Leave out the images; return the rest of the data exactly.

━━━ Data section ━━━

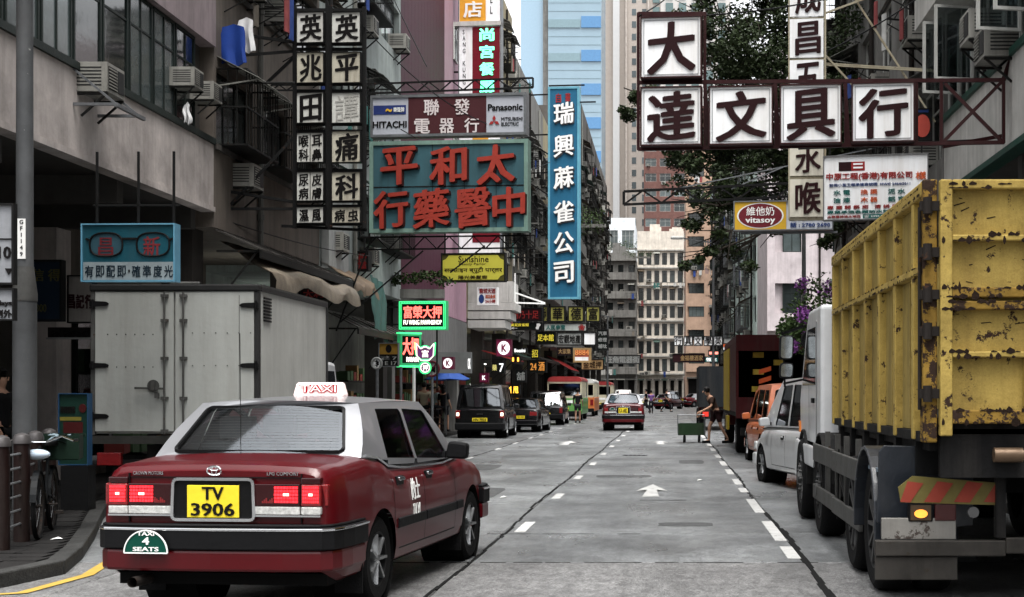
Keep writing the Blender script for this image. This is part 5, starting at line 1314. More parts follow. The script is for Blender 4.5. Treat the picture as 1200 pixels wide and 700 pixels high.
    # plate recess with bright surround
    m = MB(); m.prism(rpoly([(-.275, .63), (.275, .63), (.265, .885), (-.265, .885)], .03), yb-.028, .02, 'y'); m.build('plate_recess', BLACK, root)
    m = MB(); pts = rpoly([(-.285, .622), (.285, .622), (.275, .893), (-.275, .893)], .035)
    for a, b in zip(pts, pts[1:]+pts[:1]): m.bar((a[0], yb-.034, a[1]), (b[0], yb-.034, b[1]), .02)
    m.build('plate_surround', CHROME, root)
    plate(root, 0, yb-.032, .745, txt, .36, .215)
    # badges
    m = MB(); N_ = 20
    def ell(cx, cz, a, b, r):
        for k in range(N_):
            t, u = 2*pi*k/N_, 2*pi*(k+1)/N_; m.cyl((cx+a*cos(t), yb-.02, cz+b*sin(t)), (cx+a*cos(u), yb-.02, cz+b*sin(u)), r, n=5)
    ell(0, .948, .048, .03, .006)
    if hero:
        ell(0, .948, .016, .028, .004); ell(0, .962, .03, .012, .004); m.build('oval_emblem', CHROME, root)
        m = MB(); text_into(m, 'LPG COMFORT', .36, .58, .918, .942, yb-.003, .006, .03); m.build('badge_lettering', CHROME, root)
        m = MB(); text_into(m, 'CROWN MOTORS', -.57, -.36, .918, .942, yb-.003, .006, .02); m.build('badge_lettering', CHROME, root)
    else: m.build('oval_emblem', CHROME, root)
    for o in list(COL.objects)[k0:]:
        if o.parent is root and o.type == 'MESH': o.location.z += .06
    # seats badge
    gb = MB(); cx, cz, r = (-.43, .465, .15) if hero else (-.43, .83, .1); yy = -.115 if hero else -.05
    cy_ = yy
    gb.prism([(cx+r*cos(pi*k/20), cz+r*1.0*sin(pi*k/20)) for k in range(21)], yy-.004, yy, 'y'); o = gb.build('seats_badge', M('badge_green', (.005, .09, .06), .4, var=.05), root)
    rm = MB(); pts = [(cx+r*cos(pi*k/20), cz+r*sin(pi*k/20)) for k in range(21)]
    for a, b in zip(pts, pts[1:]+pts[:1]): rm.bar((a[0], yy-.005, a[1]), (b[0], yy-.005, b[1]), .008)
    rm.build('badge_rim', WHITEP, o)
    if hero:
        tx = MB(); text_into(tx, '4', cx-.025, cx+.025, cz+.055, cz+.105, yy-.005, .002, .04); text_into(tx, 'SEATS', cx-.09, cx+.09, cz+.012, cz+.04, yy-.005, .002, .03); text_into(tx, 'TAXI', cx-.06, cx+.06, cz+.115, cz+.142, yy-.005, .002, .03); tx.build('lettering', WHITEP, o)
        tx = MB()
    # roof sign
    TS = M('taxi_sign_pink_white', (.8, .64, .62), .4, emit=.15, var=.03); TSR = M('taxi_sign_red', (.4, .0, .01), .5, var=.05)
    zz = 1.496
    m = MB(); m.add([(-.215, 1.98, zz), (.215, 1.98, zz), (.215, 2.11, zz), (-.215, 2.11, zz), (-.19, 2.005, zz+.115), (.19, 2.005, zz+.115), (.19, 2.085, zz+.115), (-.19, 2.085, zz+.115)],
                    [(0, 1, 2, 3), (4, 5, 6, 7), (0, 1, 5, 4), (1, 2, 6, 5), (2, 3, 7, 6), (3, 0, 4, 7)]); o = m.build('roof_sign', TS, root, bevel=.018)
    m = MB()
    if hero: 
        text_into(m, 'TAXI', -.155, .155, zz+.03, zz+.098, 1.992, .012, .075); m.build('lettering', TSR, o)
        m = MB(); text_into(m, 'TAXI', -.149, .149, zz+.036, zz+.092, 1.989, .012, .0); m.build('lettering_inner', TS, o)
    m = MB(); m.bx(-.24, .24, 1.97, 2.12, zz-.02, zz-.002); m.build('sign_foot', TSIL, o)
    # antenna, exhaust, mud flaps, side moulding, door lettering
    if hero:
        m = MB(); m.cyl((-.08, .62, 1.02), (-.08, .60, 1.95), .0028, n=5); m.cyl((-.08, .62, 1.01), (-.08, .62, 1.06), .018, n=8); m.build('antenna', BLACK, root)
    m = MB(); m.cyl((-.52, -.13, .27), (-.52, .4, .26), .035, n=14, cap=False); m.cyl((-.52, .02, .27), (-.52, .03, .27), .034, n=14); m.build('exhaust_pipe', DSTEEL, root)
    for s in (1, -1):
        for ay in c['axles']:
            m = MB(); m.bx(s*.72-.1, s*.72+.1, ay-.40, ay-.38, .12, .36); m.build('mud_flap', RUBBER, root)
        m = MB()
        for (a, b) in ((1.36, 2.10), (2.14, 3.10), (3.13, 3.36)):
            n = 6
            for k in range(n):
                y0, y1 = a+(b-a)*k/n, a+(b-a)*(k+1)/n; z0, z1 = .5, .585
                x0, x1 = sx(y0, .54), sx(y1, .54)
                vs = [(s*(x0-.01), y0, z0), (s*(x0+.014), y0, z0+.01), (s*(x0+.014), y0, z1-.01), (s*(x0-.01), y0, z1), (s*(x1-.01), y1, z0), (s*(x1+.014), y1, z0+.01), (s*(x1+.014), y1, z1-.01), (s*(x1-.01), y1, z1)]
                m.add(vs, [(0, 1, 2, 3), (4, 5, 6, 7), (0, 1, 5, 4), (1, 2, 6, 5), (2, 3, 7, 6), (3, 0, 4, 7)])
        m.build('side_moulding', PLASTIC, root)
        if hero:
            m = MB(); text_into(m, '的士', -.1, .13, .66, .83, 0, .003, .02); text_into(m, 'TAXI', -.085, .115, .50+.0, .63, 0, .003, .02)
            yc = 1.83
            vs = []
            for x, y, z in m.v: 
                Y = yc+x*s; vs.append((s*(sx(Y, z)+.004-y), Y, z+.03))
            m.v = vs; m.build('door_lettering', WHITEP, ob[('door', 0, s)])
    m = MB(); m.bx(-.62, .62, L-.03, L+.02, .62, .8); m.build('grille', CHROME, root)
    for s in (-1, 1): m = MB(); m.bx(s*.5-.14, s*.5+.14, L-.14, L-.0, .6, .74); m.build('headlamp', HEADL, root, bevel=.02)
    return root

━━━

Final result
Keep writing the Blender script for this image. This is part 5, starting at line 1314. More parts follow. The script is for Blender 4.5. Treat the picture as 1200 pixels wide and 700 pixels high.
    # plate recess with bright surround
    m = MB(); m.prism(rpoly([(-.275, .63), (.275, .63), (.265, .885), (-.265, .885)], .03), yb-.028, .02, 'y'); m.build('plate_recess', BLACK, root)
    m = MB(); pts = rpoly([(-.285, .622), (.285, .622), (.275, .893), (-.275, .893)], .035)
    for a, b in zip(pts, pts[1:]+pts[:1]): m.bar((a[0], yb-.034, a[1]), (b[0], yb-.034, b[1]), .02)
    m.build('plate_surround', CHROME, root)
    plate(root, 0, yb-.032, .745, txt, .36, .215)
    # badges
    m = MB(); N_ = 20
    def ell(cx, cz, a, b, r):
        for k in range(N_):
            t, u = 2*pi*k/N_, 2*pi*(k+1)/N_; m.cyl((cx+a*cos(t), yb-.02, cz+b*sin(t)), (cx+a*cos(u), yb-.02, cz+b*sin(u)), r, n=5)
    ell(0, .948, .048, .03, .006)
    if hero:
        ell(0, .948, .016, .028, .004); ell(0, .962, .03, .012, .004); m.build('oval_emblem', CHROME, root)
        m = MB(); text_into(m, 'LPG COMFORT', .36, .58, .918, .942, yb-.003, .006, .03); m.build('badge_lettering', CHROME, root)
        m = MB(); text_into(m, 'CROWN MOTORS', -.57, -.36, .918, .942, yb-.003, .006, .02); m.build('badge_lettering', CHROME, root)
    else: m.build('oval_emblem', CHROME, root)
    for o in list(COL.objects)[k0:]:
        if o.parent is root and o.type == 'MESH': o.location.z += .06
    # seats badge
    gb = MB(); cx, cz, r = (-.43, .465, .15) if hero else (-.43, .83, .1); yy = -.115 if hero else -.05
    cy_ = yy
    gb.prism([(cx+r*cos(pi*k/20), cz+r*1.0*sin(pi*k/20)) for k in range(21)], yy-.004, yy, 'y'); o = gb.build('seats_badge', M('badge_green', (.005, .09, .06), .4, var=.05), root)
    rm = MB(); pts = [(cx+r*cos(pi*k/20), cz+r*sin(pi*k/20)) for k in range(21)]
    for a, b in zip(pts, pts[1:]+pts[:1]): rm.bar((a[0], yy-.005, a[1]), (b[0], yy-.005, b[1]), .008)
    rm.build('badge_rim', WHITEP, o)
    if hero:
        tx = MB(); text_into(tx, '4', cx-.025, cx+.025, cz+.055, cz+.105, yy-.005, .002, .04); text_into(tx, 'SEATS', cx-.09, cx+.09, cz+.012, cz+.04, yy-.005, .002, .03); text_into(tx, 'TAXI', cx-.06, cx+.06, cz+.115, cz+.142, yy-.005, .002, .03); tx.build('lettering', WHITEP, o)
        tx = MB()
    # roof sign
    TS = M('taxi_sign_pink_white', (.8, .64, .62), .4, emit=.15, var=.03); TSR = M('taxi_sign_red', (.4, .0, .01), .5, var=.05)
    zz = 1.496
    m = MB(); m.add([(-.215, 1.98, zz), (.215, 1.98, zz), (.215, 2.11, zz), (-.215, 2.11, zz), (-.19, 2.005, zz+.115), (.19, 2.005, zz+.115), (.19, 2.085, zz+.115), (-.19, 2.085, zz+.115)],
                    [(0, 1, 2, 3), (4, 5, 6, 7), (0, 1, 5, 4), (1, 2, 6, 5), (2, 3, 7, 6), (3, 0, 4, 7)]); o = m.build('roof_sign', TS, root, bevel=.018)
    m = MB()
    if hero: 
        text_into(m, 'TAXI', -.155, .155, zz+.03, zz+.098, 1.992, .012, .075); m.build('lettering', TSR, o)
        m = MB(); text_into(m, 'TAXI', -.149, .149, zz+.036, zz+.092, 1.989, .012, .0); m.build('lettering_inner', TS, o)
    m = MB(); m.bx(-.24, .24, 1.97, 2.12, zz-.02, zz-.002); m.build('sign_foot', TSIL, o)
    # antenna, exhaust, mud flaps, side moulding, door lettering
    if hero:
        m = MB(); m.cyl((-.08, .62, 1.02), (-.08, .60, 1.95), .0028, n=5); m.cyl((-.08, .62, 1.01), (-.08, .62, 1.06), .018, n=8); m.build('antenna', BLACK, root)
    m = MB(); m.cyl((-.52, -.13, .27), (-.52, .4, .26), .035, n=14, cap=False); m.cyl((-.52, .02, .27), (-.52, .03, .27), .034, n=14); m.build('exhaust_pipe', DSTEEL, root)
    for s in (1, -1):
        for ay in c['axles']:
            m = MB(); m.bx(s*.72-.1, s*.72+.1, ay-.40, ay-.38, .12, .36); m.build('mud_flap', RUBBER, root)
        m = MB()
        for (a, b) in ((1.36, 2.10), (2.14, 3.10), (3.13, 3.36)):
            n = 6
            for k in range(n):
                y0, y1 = a+(b-a)*k/n, a+(b-a)*(k+1)/n; z0, z1 = .5, .585
                x0, x1 = sx(y0, .54), sx(y1, .54)
                vs = [(s*(x0-.01), y0, z0), (s*(x0+.014), y0, z0+.01), (s*(x0+.014), y0, z1-.01), (s*(x0-.01), y0, z1), (s*(x1-.01), y1, z0), (s*(x1+.014), y1, z0+.01), (s*(x1+.014), y1, z1-.01), (s*(x1-.01), y1, z1)]
                m.add(vs, [(0, 1, 2, 3), (4, 5, 6, 7), (0, 1, 5, 4), (1, 2, 6, 5), (2, 3, 7, 6), (3, 0, 4, 7)])
        m.build('side_moulding', PLASTIC, root)
        if hero:
            m = MB(); text_into(m, '的士', -.1, .13, .66, .83, 0, .003, .02); text_into(m, 'TAXI', -.085, .115, .50+.0, .63, 0, .003, .02)
            yc = 1.83
            vs = []
            for x, y, z in m.v: 
                Y = yc+x*s; vs.append((s*(sx(Y, z)+.004-y), Y, z+.03))
            m.v = vs; m.build('door_lettering', WHITEP, ob[('door', 0, s)])
    m = MB(); m.bx(-.62, .62, L-.03, L+.02, .62, .8); m.build('grille', CHROME, root)
    for s in (-1, 1): m = MB(); m.bx(s*.5-.14, s*.5+.14, L-.14, L-.0, .6, .74); m.build('headlamp', HEADL, root, bevel=.02)
    return root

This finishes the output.